July 14, 2020

South African Maritime History



As a country on the Southern tip of the continent, South Africa has a rich maritime history and culture that exists across a coastline of approximately 3000km. This is evident from the knowledge within indigenous coastal communities that have had a long coexistence with the ocean. We have also learnt from various ancient world travellers who have collected antiques such as archaeologists and historians. 

In promoting a National Maritime Awareness Programme, SAIMI believes that it is through the richness of our maritime history that we can explore the unending possibilities that the ocean offers us in terms of careers, tradition, sustainability and recreation. The approach to maritime history and heritage provides us as a nation with a maritime identity, unique for our purposes and an investment to share with the world.

To find out more about our diverse maritime history please refer to the contributions from various stakeholders who have invested in crafting our maritime heritage and history.
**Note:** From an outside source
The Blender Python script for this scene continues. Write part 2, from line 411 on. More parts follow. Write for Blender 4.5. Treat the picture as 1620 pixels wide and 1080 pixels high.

THE MARITIME HERITAGE INSTITUTE



Preserving African Maritime History

The Institutes’ aim is to create awareness around the historical significance of African Maritime records whilst preserving, interpreting and advancing our maritime heritage.

Chronicling Our Underwater Heritage 

The heritage legislation in South Africa has recognised the importance of protecting maritime culture for many years, and national legislation has included the protection of shipwrecks as early as 1979.  Heritage is the full range of our inherited traditions, monuments, objects, and culture. Most important, it is the range of contemporary activities, meanings, and behaviours that we draw from them.

It is both tangible and intangible, in the sense that ideas and memories – of songs, recipes, language, dances, archival documents, oral histories, the stories of indigenous cultures that have lived and used the oceans for centuries and many other elements of who we are and how we identify ourselves – are as important as historic shipwrecks, historical buildings and prehistoric archaeological sites.

For more information about the Maritime Heritage Institute click HERE


SOUTH AFRICAN HERITAGE RESOURCES AGENCY 


The Maritime and Underwater Cultural Heritage (MUCH) Unit at the South African Heritage Resources Agency (SAHRA) has taken a unique position on the management of South Africa’s MUCH resources. Whereas the perception of underwater cultural heritage as being solely shipwrecks has predominated globally, the MUCH Unit has worked hard to expand the focus to non-traditional, locally applicable examples of MUCH resources that reflect South African’s historical relationship with water. The Unit has used external funding to develop MUCH and bring it into the heritage mainstream and has made significant strides towards showcasing this resource as a shared and universal inheritance. By broadening the scope of the MUCH, the Unit has been able to address its key strategic objective of raising awareness of an aspect of heritage often hidden beneath the water’s surface.